Conclusion - clear stance and change triggers

Stance: Long, tactical - prepare for a positive surprise into the 07/16/2026 investor update. Entry $420.00, stop $405.00, target $480.00, horizon mid term (45 trading days), risk medium. This is a structured way to lean into TSMC’s AI exposure while keeping capital at risk limited by a defined stop.

What would change my mind: any authoritative signs that advanced-node capacity utilization is weakening, or that hyperscalers are materially pulling back AI infrastructure orders, would invalidate the thesis and lead me to exit. Conversely, explicit confirmation of committed multi-quarter AI orders, pricing improvement, or a formal capacity-allocation advantage would strengthen the case and justify a longer-looking position.

TSMC occupies a critical choke-point in the AI supply chain.
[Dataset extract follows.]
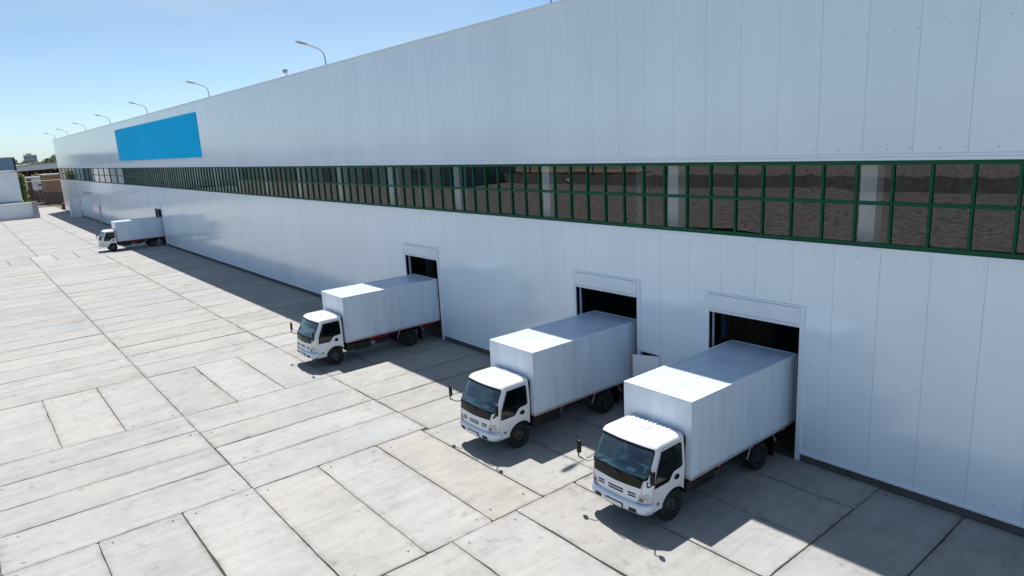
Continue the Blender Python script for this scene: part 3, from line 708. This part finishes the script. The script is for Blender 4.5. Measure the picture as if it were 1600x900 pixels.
    m_ = MB(); c0 = Vector((.50, .46, 1.46)); ax = Vector((-.55, 0, .83)).normalized(); a_ = Vector((0, 1, 0)); b_ = ax.cross(a_)
    m_.tube([c0+(a_*math.cos(q)+b_*math.sin(q))*.21 for q in [2*math.pi*i/20 for i in range(21)]], .017, 6, False)
    m_.tube([c0-a_*.2, c0+a_*.2], .014, 6); m_.tube([c0, c0+Vector((.14, 0, -.2))], .03, 6); m_.build('steering_wheel', M['boxtrim'], itr, 50)
    # ---- mirrors
    for s in (1, -1):
        mr = MB(); my = 1.10 if s > 0 else 1.30; mr.tube([(.96, s*.87, 1.36), (1.08, s*.95, 1.34), (1.14, s*(my-.08), 1.36), (1.10, s*my, 1.42), (1.09, s*my, 1.74)], .019, 6)
        mo = mr.build('mirror_arm', M['black'], t, 50)
        MB().box(1.035, 1.105, s*my-.062, s*my+.062, 1.43, 1.79).build('mirror_head', M['black'], mo, 40, bevel=.025)
        MB().box(1.024, 1.0295, s*my-.05, s*my+.05, 1.46, 1.76).build('mirror_glass', M['mirror'], mo)
    # ---- intake stack behind the cab
    MB().box(-.43, -.375, .70, .90, 1.0, 2.02).box(-.425, -.378, .62, .92, 1.85, 2.10).build('air_intake', M['black'], t, 40, bevel=.012)
    # ---- chassis
    for s in (1, -1): MB().box(-5.15, .7, s*.36-.04, s*.36+.04, .56, .80).build('chassis_rail', M['chassis'], t)
    for x in (.45, -.9, -2.1, -3.0, -4.5): MB().box(x-.05, x+.05, -.32, .32, .58, .78).build('cross_member', M['chassis'], t)
    MB().box(-.35, .75, -.8, .8, .5, .73).build('engine_tray', M['chassis'], t)
    BX0, BX1, BW, BZ0, BZ1 = -5.42, -.45, 1.075, .96, 3.01
    for s in (1, -1):
        MB().box(BX0+.05, BX1-.04, s*.42-.04, s*.42+.04, .80, .915).build('subframe_beam', M['red'], t)
        y0, y1 = sorted((s*(BW-.10), s*(BW-.045))); MB().box(BX0+.02, BX1-.02, y0, y1, .90, BZ0-.012).build('side_rail', M['red'], t)
        y0, y1 = sorted((s*.55, s*.58)); MB().box(-5.3, -4.35, y0, y1, .62, .88).build('red_valance', M['red'], t)
        y0, y1 = sorted((s*.60, s*.62)); MB().box(-2.75, -1.3, y0, y1, .66, .87).build('red_valance', M['red'], t)
        for x in (-1.62, -3.15, -4.75):
            y0, y1 = sorted((s*(BW-.02), s*(BW+.012))); MB().box(x-.04, x+.04, y0, y1, .905, .965).build('marker_lamp', M['orange'], t)
        MB().tube([(-2.95, s*.93, .54), (-.75, s*.93, .54)], .016, 6).build('side_guard', M['rim'], t)
        for x in (-1.0, -1.9, -2.7): MB().tube([(x, s*.93, .54), (x, s*.9, .93)], .012, 5).build('guard_stay', M['chassis'], t)
        # slanted mudguard stays by the rear wheel
        MB().tube([(-3.22, s*1.0, .95), (-3.03, s*1.0, .58)], .018, 6).tube([(-3.22, s*1.0, .95), (-3.10, s*1.0, .95)], .01, 5).build('mudguard_stay', M['boxtrim'], t)
        MB().tube([(-4.28, s*1.0, .95), (-4.5, s*1.0, .62)], .018, 6).build('mudguard_stay', M['boxtrim'], t)
        MB().box(-4.36, -4.34, s*.85-.17, s*.85+.17, .22, .84).build('mud_flap', M['black'], t)
    MB().box(-1.75, -.95, .48, .86, .42, .78).build('fuel_tank', M['chassis'], t, bevel=.05)
    MB().box(-.92, -.52, .46, .90, .50, .80).build('battery_box', M['chassis'], t, bevel=.02)
    MB().box(-1.5, -.6, -.86, -.48, .45, .78).build('air_tank', M['chassis'], t, bevel=.05)
    MB().tube([(-2.1, .62, .55), (-2.75, .62, .55)], .09, 10).build('silencer', M['rim'], t, 40)
    # ---- cargo box
    bx = MB(); bx.box(BX0+.03, BX1-.03, -BW+.03, BW-.03, BZ0, BZ1-.03); box = bx.build('cargo_box', M['boxw'], t)
    npan = 12; pl_ = (BX1-BX0-.10)/npan
    me = MB().box(0.001, pl_-.001, 0, .024, BZ0+.065, BZ1-.065).mesh('side_panel', M['boxw'])
    for s in (1, -1):
        for i in range(npan): link('side_panel', me, box, (BX0+.05+pl_*i, s*(BW-.018)-.012+srnd.uniform(-.0006, .0006), 0))
    nf = 5; pf = (2*BW-.10)/nf
    me = MB().box(0, .024, 0.002, pf-.002, BZ0+.065, BZ1-.065).mesh('front_panel', M['boxw'])
    for i in range(nf): link('front_panel', me, box, (BX1-.030, -BW+.05+pf*i, 0))
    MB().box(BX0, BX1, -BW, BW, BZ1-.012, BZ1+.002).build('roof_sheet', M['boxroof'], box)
    for s in (1, -1):
        y0, y1 = sorted((s*(BW-.06), s*(BW+.006)))
        MB().box(BX0-.004, BX1+.004, y0, y1, BZ1-.07, BZ1+.012).build('top_edge_trim', M['boxw'], box, bevel=.008)
        MB().box(BX0-.004, BX1+.004, y0, y1, BZ0-.01, BZ0+.06).build('bottom_edge_trim', M['boxtrim'], box, bevel=.006)
        for x0 in (BX0-.002, BX1-.048): MB().box(x0, x0+.05, y0, y1, BZ0+.06, BZ1-.07).build('corner_post', M['boxw'], box, bevel=.006)
    for x0 in (BX0-.004, BX1-.056):
        MB().box(x0, x0+.06, -BW+.06, BW-.06, BZ1-.07, BZ1+.012).build('top_edge_trim', M['boxw'], box)
        MB().box(x0, x0+.06, -BW+.06, BW-.06, BZ0-.01, BZ0+.06).build('bottom_edge_trim', M['boxtrim'], box)
    for x in (-1.7, -2.95, -4.2): MB().box(x-.02, x+.02, -BW+.06, BW-.06, BZ1+.002, BZ1+.006).build('roof_seam', M['boxroof'], box)
    MB().box(BX0-.03, BX0-.005, -BW+.03, -.01, BZ0+.07, BZ1-.08).build('rear_door', M['boxw'], box); MB().box(BX0-.03, BX0-.005, .01, BW-.03, BZ0+.07, BZ1-.08).build('rear_door', M['boxw'], box)
    # ---- wheels
    TR = .395
    tyre = [(.26, -.10), (.33, -.112), (.372, -.105), (TR, -.075), (TR, .075), (.372, .105), (.33, .112), (.26, .10)]
    def wheel(x, y, s, dual=False):
        wh_ = empty('wheel', (x, y, TR)); wh_.parent = t
        m_ = MB().lathe(tyre, (0, 0, 0), 'y', 28)
        if dual: m_.lathe(tyre, (0, -s*.25, 0), 'y', 28)
        for k_ in range(36):   # tread blocks
            q = 2*math.pi*k_/36; q2 = q+.10
            for h0, h1 in ((-.07, -.01), (.012, .072)):
                m_.add([((TR-.002)*math.cos(q), h0, (TR-.002)*math.sin(q)), ((TR-.002)*math.cos(q2), h0, (TR-.002)*math.sin(q2)), ((TR-.002)*math.cos(q2), h1, (TR-.002)*math.sin(q2)), ((TR-.002)*math.cos(q), h1, (TR-.002)*math.sin(q)),
                        ((TR+.008)*math.cos(q), h0, (TR+.008)*math.sin(q)), ((TR+.008)*math.cos(q2), h0, (TR+.008)*math.sin(q2)), ((TR+.008)*math.cos(q2), h1, (TR+.008)*math.sin(q2)), ((TR+.008)*math.cos(q), h1, (TR+.008)*math.sin(q))], [(4, 5, 6, 7), (0, 1, 5, 4), (1, 2, 6, 5), (2, 3, 7, 6), (3, 0, 4, 7)])
        m_.build('tyre', M['rubber'], wh_, 35)
        if dual: pr = [(.265, .095), (.25, .09), (.235, .0), (.15, -.04), (.10, -.04), (.095, .06), (.0, .065)]
        else: pr = [(.265, .095), (.25, .09), (.235, .03), (.19, .05), (.15, .085), (.085, .09), (.08, .12), (.0, .125)]
        m_ = MB().lathe([(r_, s*h) for r_, h in pr], (0, 0, 0), 'y', 24); rm = m_.build('rim', M['rim'], wh_, 35)
        m_ = MB(); hb = -.03 if dual else .088
        for k_ in range(6):
            q = 2*math.pi*k_/6+.3; p = Vector((.115*math.cos(q), s*hb, .115*math.sin(q))); m_.tube([p, p+Vector((0, s*.025, 0))], .016, 6)
        tag(m_.build('wheel_nuts', M['bolt'], rm), kind='stuff')
        m_ = MB()
        for k_ in range(6):
            q = 2*math.pi*k_/6+.85; p = Vector((.198*math.cos(q), s*(.052 if not dual else .0), .198*math.sin(q))); m_.tube([p, p+Vector((0, s*.006, 0))], .026, 8)
        tag(m_.build('hand_holes', M['seam'], rm), kind='stuff')
        return wh_
    for s in (1, -1):
        wheel(0.03, s*.765, s); wheel(-3.78, s*.86, s, True)
        # arch lining
        a = arc(0, .40, .49, 10, 160, 10); m_ = MB(); m_.add([(x, s*.60, z) for x, z in a]+[(x, s*.868, z) for x, z in a], [(i, i+1, i+12, i+11) for i in range(10)]); m_.build('wheel_arch_liner', M['black'], t, 50)
    for x in (0, -3.78): MB().tube([(x, -.8, TR), (x, .8, TR)], .06, 8).build('axle', M['chassis'], t)
    return t
def ribgeo(y, z, h, x0=-.33, x1=.22):
    w_ = .014
    return ([(x0, y-w_*1.6, z-.012), (x1, y-w_*1.6, z-.012), (x1, y+w_*1.6, z-.012), (x0, y+w_*1.6, z-.012), (x0+.005, y-w_*1.5, z+h*.5), (x1-.03, y-w_*1.5, z+h*.5), (x1-.03, y+w_*1.5, z+h*.5), (x0+.005, y+w_*1.5, z+h*.5)],
            [(4, 5, 6, 7), (0, 1, 5, 4), (1, 2, 6, 5), (2, 3, 7, 6), (3, 0, 4, 7)])
truck = make_truck()
TR_ = [(-5.03, 10.44, 0, 'nearest white box truck, backed into the rightmost warehouse door'),
       (-5.06, 16.25, 0, 'white box truck in the middle door, beside the small open wall hatch'),
       (-5.46, 28.5, 0, 'white box truck third from the right, with clear wall on both sides'),
       (-5.05, 83.45, 0, 'small far-off white box truck backed in below the blue signboard')]
for i, (x, y, a, lab) in enumerate(TR_):
    o = truck if i == 0 else copy_tree(truck)
    o.location = (x, y, 0.002); o.rotation_euler = (0, 0, math.pi+R(a)); o['label'] = lab

# ================================================================== far end of the yard
lw = empty('retaining_wall', (-15, 150.5, 0), label='low white retaining wall with a sloped end at the far left', cat='wall')
MB().box(-15, 8.55, -.3, .35, -.2, 2.85).build('wall_face', M['whiteblock'], lw)
MB().add([(8.551, -1.5, -.2), (9.35, -1.5, -.2), (9.35, .35, -.2), (8.551, .35, -.2), (8.551, -.35, 2.95), (9.35, -.35, 2.95), (9.35, .35, 2.95), (8.551, .35, 2.95)], [(0, 1, 5, 4), (1, 2, 6, 5), (2, 3, 7, 6), (3, 0, 4, 7), (4, 5, 6, 7)]).build('sloped_end', M['concw'], lw)
MB().box(-15, 8.54, .35, 6, -.2, 2.6).build('raised_dock', M['concw'], lw)
wbk = empty('white_building', (-20, 166, 0), label='plain white block building behind the low wall at the far left', cat='building')
MB().box(-12, 12.7, -10, 10, 3.0, 8.35).build('wall', M['whiteblock'], wbk); MB().box(-12, 12.85, -10.1, 10.1, 2.6, 3.0).build('base_ledge', M['concw'], wbk); MB().box(-12.1, 12.8, -10.1, 10.1, 8.351, 8.5).build('roof', M['greyroof'], wbk)
MB().box(-12, 12.5, -9.8, 9.8, -.2, 2.6).build('base', M['concw'], wbk)
gb = empty('metal_shed', (-20, 186, 0), label='blue-grey sheet metal shed rising behind the white block', cat='shed')
me = MB().box(0, .92, -8.05, -8.0, 0, 11.0).mesh('cladding_sheet', M['greyblue'])
MB().box(-12, 13.9, -8, 8, -.2, 11.0).build('wall', M['greyblue'], gb); MB().box(-12.2, 14.15, -8.4, 8.4, 11.0, 11.2).build('roof', M['greyroof'], gb); MB().box(13.901, 14.15, -8.3, -8.0, 0, 11.0).build('corner_post', M['seam'], gb)
for i in range(6): link('cladding_sheet', me, gb, (13.85-.98*(i+1), -.002, -.01))
bk = empty('brick_house', (4, 206.2, 0), label='tan brick outbuilding with a flat grey roof by the warehouse corner', cat='building')
MB().box(-3.2, 8, -5, 5, -.2, 6.6).build('wall', M['brick'], bk); MB().box(-3.6, 8.4, -5.5, 5.4, 6.6, 6.95).build('roof', M['greyroof'], bk); MB().box(1.9, 2.7, -5.02, -4.9, 4.2, 4.6).build('window', M['pane_dark'], bk)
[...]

A disciplined, catalyst-driven long is a reasonable tactical play; just make sure risk is defined and size is sensible.

Risks

  • Geopolitical and export-control actions that disrupt production or customer access.
  • A sharp pullback in hyperscaler AI capex that reduces order visibility and utilization.
  • Execution delays or yield problems in next-generation node ramps that compress margins.
  • Valuation re-rate if revenue or margin growth misses high expectations, leading to significant downside even with intact fundamentals.